Jayhawks show glimpse of power

Apparently, Tony Thompson had grown a bit tired of the locker-room ridicule bestowed upon him in recent days.

After failing to record a home run in their first six games this season — an unusually long drought for a program accustomed to piling up gaudy power numbers in recent years — Thompson and the rest of the Kansas University baseball team’s position players had begun to receive some good-natured ribbing, courtesy of the team’s pitchers, about their lack of batter’s-box brawn.

“We kept hearing about it from everybody,” Thompson said.

Wednesday afternoon at Hoglund Ballpark, however, the sophomore third baseman took it upon himself to bring the banter to a halt. Thompson’s three-run homer in the bottom of the first inning helped propel Kansas to its second straight victory, a 6-3 win over North Dakota, and marked a welcome end to an extended power outage that had struck the Jayhawks’ lineup.

“I think the fact that someone clutched up and hit one out of the ball park, that needs to happen,” KU coach Ritch Price said. “Whether it’s a different guy occasionally — it doesn’t have to be the same guy, obviously. But any time you can get a five-run lead like that, it allows your pitcher to go out there and throw strikes.”

That pitcher happened to be junior transfer Travis Blankenship, who Wednesday earned his first career Div. I victory after allowing just three hits and an unearned run in five innings.

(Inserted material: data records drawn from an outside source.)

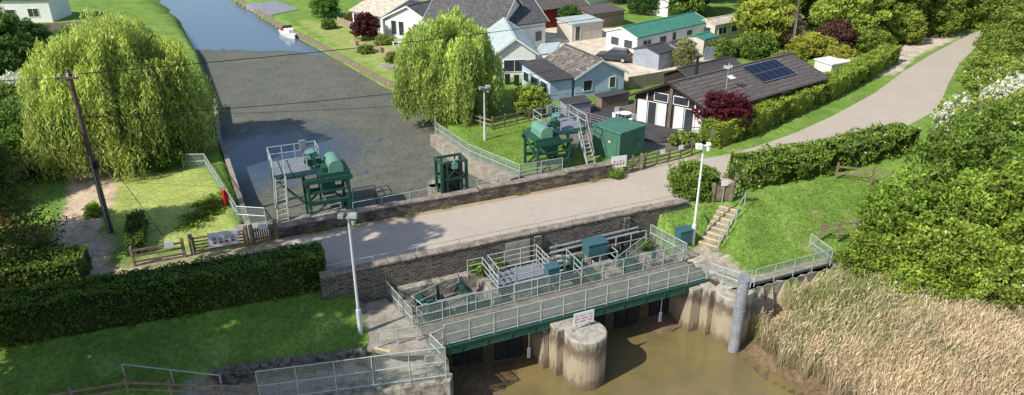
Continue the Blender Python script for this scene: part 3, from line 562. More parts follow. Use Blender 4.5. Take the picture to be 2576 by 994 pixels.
P=scatter(120000,-28,40,25,60,lambda x,y,z:(((st(x,y)[0]>25.8)&(st(x,y)[1]<-.6)&(st(x,y)[1]>-7.2)&(st(x,y)[0]<42)&~((np.abs(-(x-13.5)*.8+(y-43.4)*.6)<.95)&((x-13.5)*.6+(y-43.4)*.8<4)))|((st(x,y)[0]<1.6)&(((x-HA[0])*HN[0]+(y-HA[1])*HN[1])<-.1)&(((x+15.3)*(-.242)+(y-30.3)*.970>.2)|(x<-17))&(z>-2.7)&(sd(RIVER,x,y)>.4)))|((st(x,y)[0]>23.0)&(st(x,y)[0]<27)&(st(x,y)[1]<-.4)&(st(x,y)[1]>-2.5)))
f=np.clip(.5+.6*wob(P[:,0],P[:,1]),0,1)[:,None]; cc=np.array([.15,.205,.045])*f+np.array([.10,.15,.032])*(1-f)
foliage_obj('long_grass',[blades(P,.22,.03,cc,.45)],'long green grass on the banks','grass')['kind']='stuff'
P=scatter(22000,-5,15,50,66,lambda x,y,z:(sd([(-5.5,63),(-1,66),(4,60),(7,57),(6,56),(1.5,53.5),(-.5,53.5)],x,y)<0))
foliage_obj('long_grass',[blades(P,.16,.035,(.15,.21,.045),.4)],'green grass of the lock side lawn','grass')['kind']='stuff'
ss=rng.uniform(-1,23,2600); tt_=6.5-np.abs(rng.normal(0,.08,2600)); kk=(np.sin(ss*2.1)+np.sin(ss*.83+1)+np.sin(ss*5.3)*.6)>.9; ss=ss[kk];tt_=tt_[kk]
P=np.stack([O[0]+ss*E[0]+tt_*NN[0],O[1]+ss*E[1]+tt_*NN[1],np.zeros(len(ss))+.02],1)
foliage_obj('weeds',[blades(P,.2,.04,(.15,.18,.05),.5)],'weeds growing along the foot of the parapet','weeds')['kind']='stuff'
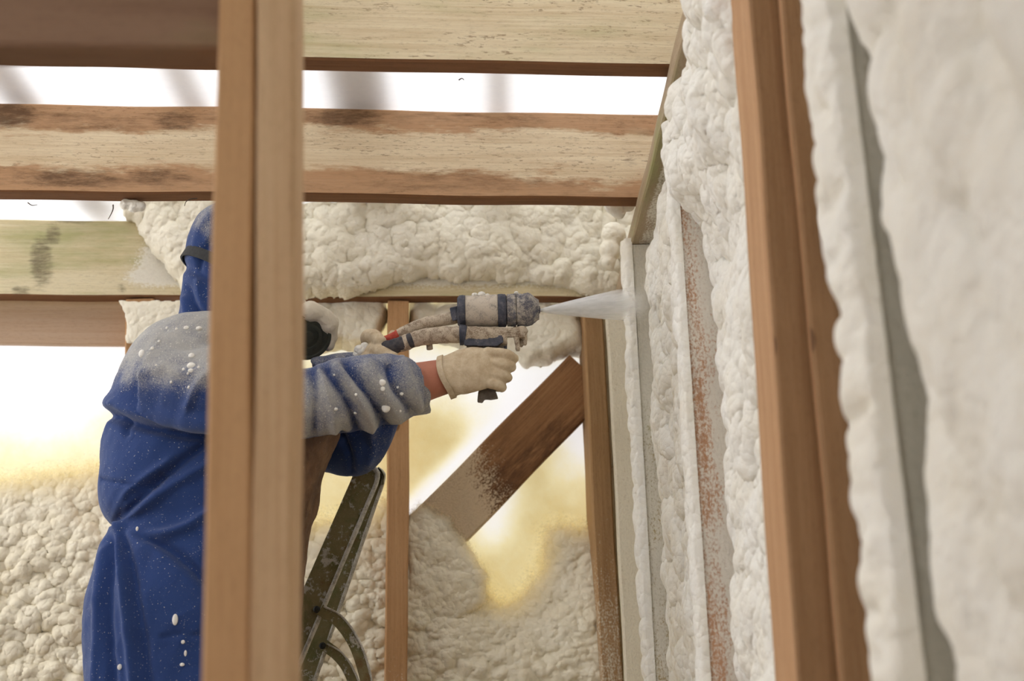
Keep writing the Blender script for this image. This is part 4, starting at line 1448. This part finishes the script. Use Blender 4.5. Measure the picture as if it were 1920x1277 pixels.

Working with the luxury of a 5-0 lead after two innings, the left-handed Blankenship proved overwhelmingly efficient against a North Dakota lineup heavy with left-handed hitters. Of the 56 pitches he threw Wednesday, 41 went for strikes as the Jayhawks built a 6-1 lead before turning to the bullpen entering the sixth inning.

Senior closer Paul Smyth, meanwhile, a Brooks Wallace Award watch list selection who struggled uncharacteristically in two outings earlier this season, recorded his first save of the year after pitching a scoreless ninth.

If there was a cause for concern in Kansas’ victory, which pushes the team’s record to 4-3, it was a lack of opportunistic hitting. A day after leaving just three runners on base in an 8-2 victory over the Fighting Sioux (0-6), KU on Wednesday stranded seven — a number Price said will have to shrink if the small-ball-minded Jayhawks hope to remain competitive this season.

“We’re not physical enough with the bat to not be competitive every time there’s runners in scoring position,” the coach said. “I thought we had some really non-competitive at-bats where guys took some pitches that were in the hitting zone, and we were swinging uphill at balls … and that’s the reason we had trouble scoring runs when we had the opportunities to do so.”

At the very least, though, the victory should offer Kansas’ hitters a temporary reprieve from the taunting they’ve endured throughout the early portion of the season.

“It was just a matter of time,” pitcher Paul Smyth said of the team’s first longball. “I’m sure that (Thompson) and Preston (Land) and Buck (Afenir) are going to start raking them in here pretty soon.”